I've got the xinetd files, but if I'm running systemd, I want to use
systemd :-)
So I've written scarletdme.socket, and scarletdme@.service, but the
more
I read, the more I don't understand ...
Do I enable scarletdme.socket the same as anything else eg "systemctl
enable scarletdme.socket"? How does it know the difference between
scarletdme.service and scarletdme@.service? I get the impression I need
to put something in the .socket file to make it use scarletdme@ rather
than scarletdme?
If it's a 'nowait' socket (which is "[Socket] Accept=yes" in systemd
terms), then it will use the templated @.service, starting a new
instance for each "accepted" socket (i.e. instance per connection). See
oidentd.socket for comparison.
Otherwise (by default) it uses the non-templated service and directly
gives it the "listening" socket, letting the service itself handle accept().
??? Sorry, that's double dutch to me.
Are you telling me that just copying the files into /lib/systemd/system
will enable them? That seems weird to me because it doesn't do it for
normal services afaik. (Or shouldn't I be copying it direct into
/lib/systemd/system? I just don't know ...)

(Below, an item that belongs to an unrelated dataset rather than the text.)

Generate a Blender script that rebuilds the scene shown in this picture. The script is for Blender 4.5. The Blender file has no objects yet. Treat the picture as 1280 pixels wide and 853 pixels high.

So I do systemctl status and get this - I'm surprised I got anything!
thewolery /home/anthony/gitstuff # systemctl status scarletdme.socket
○ scarletdme.socket - ScarletDME Per-Connection Server
Loaded: loaded (/lib/systemd/system/scarletdme.socket; disabled;
vendor preset: disabled)
Active: inactive (dead)
Listen: [::]:4242 (Stream)
Accepted: 0; Connected: 0;
thewolery /home/anthony/gitstuff #
Does that mean when I connect it will fire off the scarletdme@.service?
Or does all the disabled stuff means systemd has found it but is
ignoring it?
Sorry, I know all this is supposed to be "simple", and when I've done it
once or twice it will be, but at the moment I just don't have a clue.
And once I've got all that sorted, I'm betting I'm going to have grief
getting it to work properly, so while it's not much to do with systemd,
is there any way I can get systemd to log all traffic back and forth so
I can debug it?
No, the traffic doesn't even go through systemd in the first place.